On the matter of how the NFL might put an end to the protests, former Roughriders defensive back Tamon George made it clear that the league needed to show the type of compassion that other leagues have extended to their athletes. “There are soccer leagues that have had issues with racism, and have said, ‘This is important enough to us to create a campaign for it.’ Outside the stadiums, you see these big ‘end racism’ banners, and have even created advertising campaigns. But this doesn’t seem to be important to the NFL.”

For his part, George isn’t watching the current season, and may never watch another game until the league does more to support its players, 70 per cent of which are Black. “The NFL has had ample opportunities to say that it cares. But perhaps our values perhaps don’t align, so I’m not going to watch this game that doesn’t support my right to equality.”

There are seven weeks left to go in the season before the playoffs. Lower-than-usual viewership numbers, in addition to the plague of injured high-profile quarterbacks, have already marked 2017 as a dismal one for the NFL. But this season could also  mark a turning point for both the league and its athletes.
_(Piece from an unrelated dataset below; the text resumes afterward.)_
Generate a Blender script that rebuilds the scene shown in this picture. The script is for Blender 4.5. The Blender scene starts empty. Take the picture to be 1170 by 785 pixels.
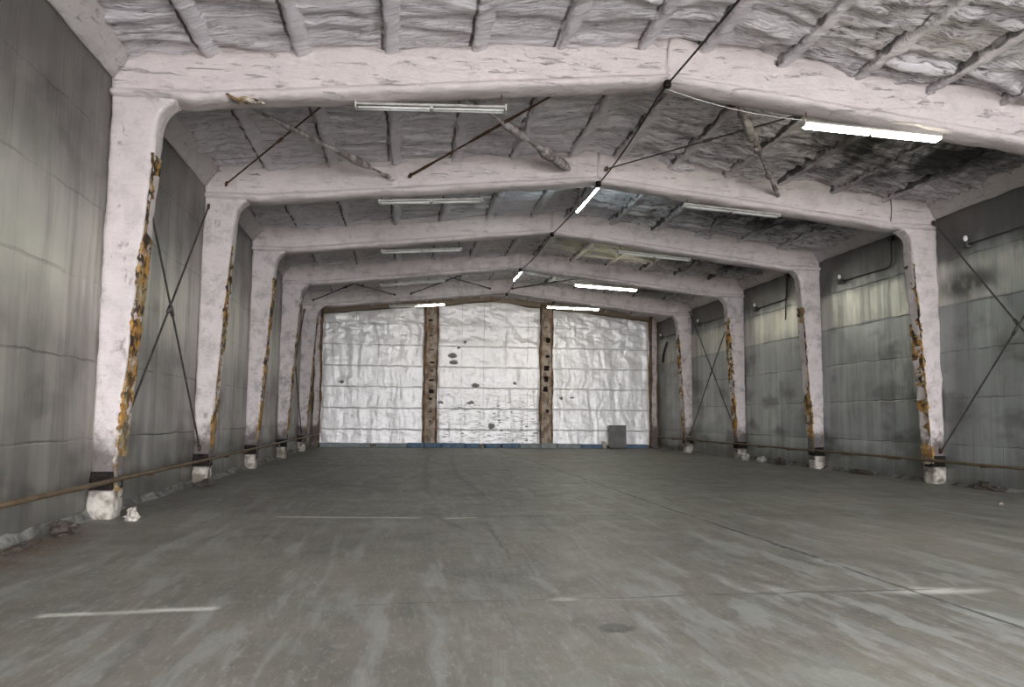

As much as fans and owners would like to believe the ugliness of the season will blow over, the majority of NFL players are still Black people in America when they leave behind their pads and jerseys between games. They still exist as Black people in a country that applies justice unequally to their kin, and voted to hand the reins of power to a white supremacist. And that, Allen believes, is why it’s important for the current generation of players to keep up the struggle.

“The new generation of athletes needs to understand that politics affect them as well. As athletes, we have to be much more well-rounded, and understand what our responsibilities are. You can represent yourself properly and do things that are appropriate, but you have to make a statement. You can’t not be involved in politics. It’s everywhere.

“They’re never going to stop, so we might as well speak our truth.”